» **Collected material**
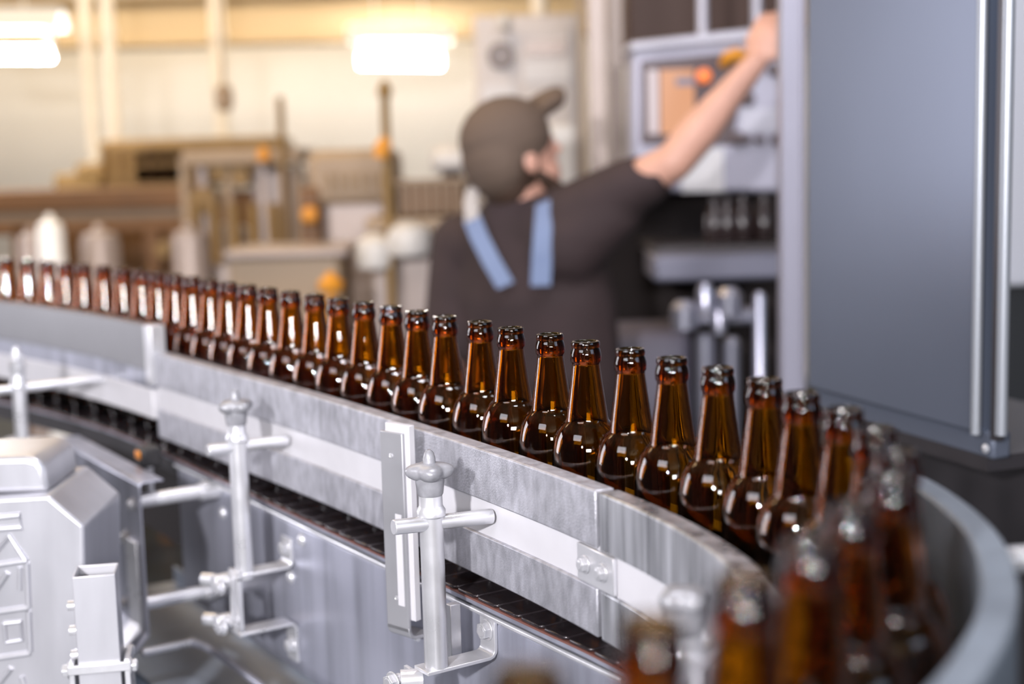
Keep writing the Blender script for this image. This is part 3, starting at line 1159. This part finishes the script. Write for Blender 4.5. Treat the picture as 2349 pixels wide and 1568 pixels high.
mb.cyl((p.x, 4.86, 0), (p.x, 4.86, p.z + .02), .035, n=18)
obj('hood_stand', mb, LIL, t)

# ---- guard posts between cabinet and panel
for k, (x0, x1, y1, Y, m) in enumerate(((1328, 1342, 700, 4.2, TAN), (1352, 1392, 440, 4.0, LIL), (1396, 1430, 425, 4.25, LIL))):
    a, b = at(x0, 200, Y), at(x1, 200, Y)
    w = b.x - a.x
    mb = MB()
    mb.box(((a.x + b.x) / 2, Y + w / 2, 2.0), (w, w, 4.0))
    mb.box(((a.x + b.x) / 2, Y + w / 2, .01), (w * 2, w * 2, .02))
    obj('guard_post', mb, m, None, loc=((a.x + b.x) / 2, Y, 0), bevel=.003, cat='guard post', group='upright guard posts',
        label=('thin brown upright post right of the electric cabinet', 'wide pale upright post between cabinet and control panel', 'pale upright post nearest to the control panel')[k])

# ---- control panel and frame of the machine at the right
PANM = mat('panel grey', (.34, .33, .40), .42, .35, mottle=.06, mscale=5)
cp = thing('control_panel', at(1600, 440, 3.75), 'grey operator panel with screen, orange button and knobs under the raised arm', 'control panel')
PY = 3.75


def pan(px0, py0, px1, py1, dy, dep, m, name, bev=.002, parent=cp, **k):
    return obj(name, slab(px0, py0, px1, py1, PY - dy, dep), m, parent, bevel=bev, **k)


mb = MB()
mb.prism([at(1448, 112, PY), at(1448, 442, PY), at(1792, 442, PY), at(1792, 66, PY)], V((0, .18, 0)))
obj('housing', mb, PANM, cp, bevel=.012, seg=3)
mb = MB()
mb.prism([at(1444, 118, PY - .03), at(1444, 96, PY - .03), at(1796, 56, PY - .03), at(1796, 84, PY - .03)], V((0, .2, 0)))
obj('top_trim', mb, mat('light trim', (.42, .41, .47), .4, .3), cp, bevel=.006)
mb = MB()
mb.prism([at(1470, 140, PY - .006), at(1470, 332, PY - .006), at(1680, 332, PY - .006), at(1716, 116, PY - .006)], V((0, .012, 0)))
BZ = mat('dark screen bezel', (.09, .06, .065), .4)
bz = obj('bezel', mb, BZ, cp, bevel=.003)
SCR = mat('peach lit screen', (.05, .03, .02), .3, emit=(.95, .42, .20), estr=.72)
SCR2 = mat('white lit screen bar', (.05, .05, .05), .3, emit=(.72, .58, .60), estr=.9)
obj('screen', slab(1514, 160, 1594, 306, PY - .012, .006), SCR, cp)
obj('screen', slab(1486, 160, 1511, 306, PY - .012, .006), SCR2, cp)
obj('screen_bar', slab(1550, 178, 1594, 196, PY - .014, .004), mat('grey screen bar', (.10, .10, .13), .3, emit=(.25, .22, .28), estr=.6), cp)
mb = MB()
q = at(1614, 175, PY - .006)
mb.lathe([(.020, 0), (.020, .012), (.016, .020), (.006, .024)], q, V((0, -1, 0)), 24)
obj('orange_button', mb, mat('orange push button', (.95, .22, .05), .4, emit=(1, .25, .05), estr=.35), cp, label='round orange button')
mb = MB()
mb.tube([at(1656, 152, PY - .02), at(1668, 132, PY - .03), at(1690, 126, PY - .035), at(1712, 130, PY - .03)], [.010, .018, .020, .014], 14)
obj('orange_handle', mb, ORG_M, cp, label='orange handle')
for px, py, r in ((1665, 222, .028), (1712, 226, .020), (1775, 160, .018), (1690, 318, .020), (1712, 320, .013), (1742, 320, .013), (1780, 320, .015)):
    mb = MB()
    q = at(px, py, PY)
    mb.lathe([(r, 0), (r, .012), (r * .8, .018), (r * .7, .03), (.002, .031)], q, V((0, -1, 0)), 20)
    obj('knob', mb, BZ, cp)
obj('paper_note', slab(1562, 342, 1660, 438, PY - .004, .003), MATS['notice paper'], cp)
obj('label_plate', slab(1700, 250, 1785, 300, PY - .004, .003), MATS['light trim'], cp)
for px in (1612, 1736):
    mb = MB()
    q = at(px, 80, PY + .06)
    mb.cyl((q.x, q.y, q.z - .02), (q.x, q.y, 4.0), .014, n=18)
    obj('hanger_tube', mb, MATS['light trim'], cp)

mf = thing('packing_machine', V((.95, 3.3, 0)), 'grey machine frame with a dark window of bottles and chromed columns, right of the worker', 'machine')
for px0, px1, Y, m in ((1793, 1846, 2.75, PANM),):
    a, b = at(px0, 400, Y), at(px1, 400, Y)
    w = b.x - a.x
    mb = MB()
    mb.box(((a.x + b.x) / 2, Y + w / 2, 2.0), (w, w, 4.0))
    mb.box((b.x - .004, Y - .004, 2.0), (.009, .008, 4.0))
    mb.box(((a.x + b.x) / 2, Y + w / 2, .01), (w * 2, w * 2, .02))
    obj('frame_column', mb, m, mf, bevel=.003)
obj('upper_hood', slab(1432, -420, 1792, 135, 4.35, .2), mat('dark brown hood', (.050, .020, .012), .6), mf, bevel=.01)
obj('cross_beam', slab(1500, 585, 1800, 640, 3.45, .25), mat('dim blue steel', (.16, .16, .21), .4, .4), mf, bevel=.01)
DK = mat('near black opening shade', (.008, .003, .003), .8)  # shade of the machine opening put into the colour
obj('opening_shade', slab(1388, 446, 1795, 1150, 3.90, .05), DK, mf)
mb = slab(1500, 566, 1795, 586, 3.5, .4)
obj('shelf', mb, DARKSTEEL, mf, bevel=.003)
CHR = mat('chromed column', (.42, .42, .50), .28, .8)
for px, py, Y, r in ((1617, 765, 3.3, .024), (1678, 772, 3.3, .020), (1742, 670, 3.25, .014)):
    q = at(px, py, Y)
    mb = MB()
    mb.lathe([(r, 0), (r, q.z - .01), (r * .6, q.z)], (q.x, Y, 0), n=24)
    obj('chrome_column', mb, CHR, mf)
obj('tool_bar', slab(1545, 715, 1745, 742, 3.32, .08), mat('tool bar steel', (.30, .30, .37), .4, .5), mf, bevel=.01)
for px, py, r in ((1570, 724, .030), (1672, 694, .030), (1618, 684, .02), (1650, 735, .016)):
    mb = MB()
    q = at(px, py, 3.28)
    mb.lathe([(r, -.03), (r, .02), (r * .6, .035), (.002, .036)], q, n=20)
    obj('bearing_cap', mb, CHR, mf)
mb = MB()
q = at(1430, 800, 3.5)
mb.box((q.x, 3.65, .6), (.35, .25, 1.05))
obj('motor_block', mb, mat('dim motor block', (.13, .12, .16), .5), mf, bevel=.03)
nb = None
for i, px in enumerate((1640, 1668, 1703, 1752)):
    q = at(px, 566, 3.62)
    if nb is None:
        mb = MB()
        mb.lathe([(.0005, 0), (.025, 0), (.028, .005), (.028, .06), (.02, .085), (.012, .10), (.012, .12), (.0005, .12)], n=20)
        nb = obj('small_bottle', mb, mat('black glass', (.02, .012, .012), .2), None, loc=(0, 0, 0), smooth=45)
        o = nb
    else:
        o = nb.copy()
        COL.objects.link(o)
    o.location = (q.x, 3.62, at(1640, 566, 3.5).z)
    tagit(o, '%s small dark bottle from the left on the machine shelf' % ordn[i], 'bottle', 'small bottles in the machine window')

# ---- big steel door panel at the right
dA, dB = V((.455, 2.17, 0)), V((.600, 1.775, 0))
dd_ = (dB - dA).normalized()
dn_ = V((-dd_.y, dd_.x, 0))        # away from the camera side
if dn_.x < 0:
    dn_ = -dn_
DOORM = mat('large stainless door', (.15, .17, .225), .34, .55, mottle=.12, mscale=1.6, rvar=.05, mstretch=(1, 1, .5))
dp_ = thing('machine_door', dB.copy(), 'big plain stainless door panel filling the right side', 'machine door')
W_ = (dB - dA).length
mid = (dA + dB) / 2


def dbox(u0, u1, z0, z1, off, th):
    mb = MB()
    return mb.box(dA + dd_ * ((u0 + u1) / 2) + dn_ * (off + th / 2) + V((0, 0, (z0 + z1) / 2)), (u1 - u0, th, z1 - z0), dd_, dn_)


obj('door_panel', dbox(0, W_ * .955, 1.205, 2.9, 0, .03), DOORM, dp_, bevel=.004)
obj('lower_skirt', dbox(.0, W_, 1.172, 1.208, .010, .03), DOORM, dp_, bevel=.005)
mb = MB()
for k, (u, r) in enumerate(((.962, .0065),)):
    q = dA + dd_ * (W_ * u) - dn_ * .004
    mb.cyl(q + V((0, 0, 1.205)), q + V((0, 0, 2.9)), r, n=18)
obj('edge_trim', mb, mat('light door trim', (.33, .35, .39), .35, .5), dp_)
mb = MB()
q = dA + dd_ * (W_ * 1.02) + dn_ * .01
mb.box(q + V((0, 0, 2.05)), (.012, .012, 1.70), dd_, dn_)
obj('gap_shade_strip', mb, DARKSTEEL, dp_)  # dark strip stands in for the shade of the hinge gap
mb = MB()
q = dB + dd_ * .030 - dn_ * .002
mb.cyl(q + V((0, 0, 1.212)), q + V((0, 0, 2.9)), .0075, n=20)
obj('hinge_rod', mb, MATS['light door trim'], dp_)
mb = MB()
q = dB - dd_ * .010
mb.lathe([(.006, 0), (.006, .002), (.003, .004)], q + V((0, 0, 1.186)) + dn_ * .008, -dn_, 16)
obj('screw', mb, BRIGHT, dp_)
mb = MB()
q = (dA + dB) / 2 + dn_ * .3
mb.box(q + V((0, 0, .58)), (W_ * .8, .35, 1.16), dd_, dn_)
obj('machine_base', mb, DARKSTEEL, dp_, bevel=.01)
mb = MB()
mb.box((dA + dB) / 2 + dn_ * .16 + V((0, 0, 1.165)), (W_ * .95, .30, .02), dd_, dn_)
obj('base_plate', mb, DARKSTEEL, dp_)
# pale wall panel and dark unit behind the hinge
t = thing('wall_cabinet', V((1.6, 3.7, 0)), 'pale cabinet edge above a black unit at the far right edge', 'cabinet')
obj('pale_upper', slab(2300, -500, 2520, 652, 3.2, .3), mat('pale lavender paint', (.66, .67, .74), .5), t, bevel=.01)
obj('black_lower', slab(2240, 652, 2520, 1010, 3.25, .3), mat('black unit', (.012, .014, .018), .5), t)
obj('steel_ledge', slab(2230, 1018, 2520, 1052, 3.1, .4), mat('ledge steel', (.20, .22, .26), .4, .4), t, bevel=.01)
mb = MB()
p = at(2380, 1052, 3.2)
mb.box((p.x, 3.35, p.z / 2), (.35, .3, p.z))
obj('base', mb, MATS['black unit'], t)

# ================================================================== THE WORKER
W0 = 3.3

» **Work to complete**
Beginning with the line that contains "3.90, .05), DK, mf)" and ending with the line that contains "mid = (dA + dB) / 2", repeat exactly those lines and no others.

» **Result of the task**
obj('opening_shade', slab(1388, 446, 1795, 1150, 3.90, .05), DK, mf)
mb = slab(1500, 566, 1795, 586, 3.5, .4)
obj('shelf', mb, DARKSTEEL, mf, bevel=.003)
CHR = mat('chromed column', (.42, .42, .50), .28, .8)
for px, py, Y, r in ((1617, 765, 3.3, .024), (1678, 772, 3.3, .020), (1742, 670, 3.25, .014)):
    q = at(px, py, Y)
    mb = MB()
    mb.lathe([(r, 0), (r, q.z - .01), (r * .6, q.z)], (q.x, Y, 0), n=24)
    obj('chrome_column', mb, CHR, mf)
obj('tool_bar', slab(1545, 715, 1745, 742, 3.32, .08), mat('tool bar steel', (.30, .30, .37), .4, .5), mf, bevel=.01)
for px, py, r in ((1570, 724, .030), (1672, 694, .030), (1618, 684, .02), (1650, 735, .016)):
    mb = MB()
    q = at(px, py, 3.28)
    mb.lathe([(r, -.03), (r, .02), (r * .6, .035), (.002, .036)], q, n=20)
    obj('bearing_cap', mb, CHR, mf)
mb = MB()
q = at(1430, 800, 3.5)
mb.box((q.x, 3.65, .6), (.35, .25, 1.05))
obj('motor_block', mb, mat('dim motor block', (.13, .12, .16), .5), mf, bevel=.03)
nb = None
for i, px in enumerate((1640, 1668, 1703, 1752)):
    q = at(px, 566, 3.62)
    if nb is None:
        mb = MB()
        mb.lathe([(.0005, 0), (.025, 0), (.028, .005), (.028, .06), (.02, .085), (.012, .10), (.012, .12), (.0005, .12)], n=20)
        nb = obj('small_bottle', mb, mat('black glass', (.02, .012, .012), .2), None, loc=(0, 0, 0), smooth=45)
        o = nb
    else:
        o = nb.copy()
        COL.objects.link(o)
    o.location = (q.x, 3.62, at(1640, 566, 3.5).z)
    tagit(o, '%s small dark bottle from the left on the machine shelf' % ordn[i], 'bottle', 'small bottles in the machine window')

# ---- big steel door panel at the right
dA, dB = V((.455, 2.17, 0)), V((.600, 1.775, 0))
dd_ = (dB - dA).normalized()
dn_ = V((-dd_.y, dd_.x, 0))        # away from the camera side
if dn_.x < 0:
    dn_ = -dn_
DOORM = mat('large stainless door', (.15, .17, .225), .34, .55, mottle=.12, mscale=1.6, rvar=.05, mstretch=(1, 1, .5))
dp_ = thing('machine_door', dB.copy(), 'big plain stainless door panel filling the right side', 'machine door')
W_ = (dB - dA).length
mid = (dA + dB) / 2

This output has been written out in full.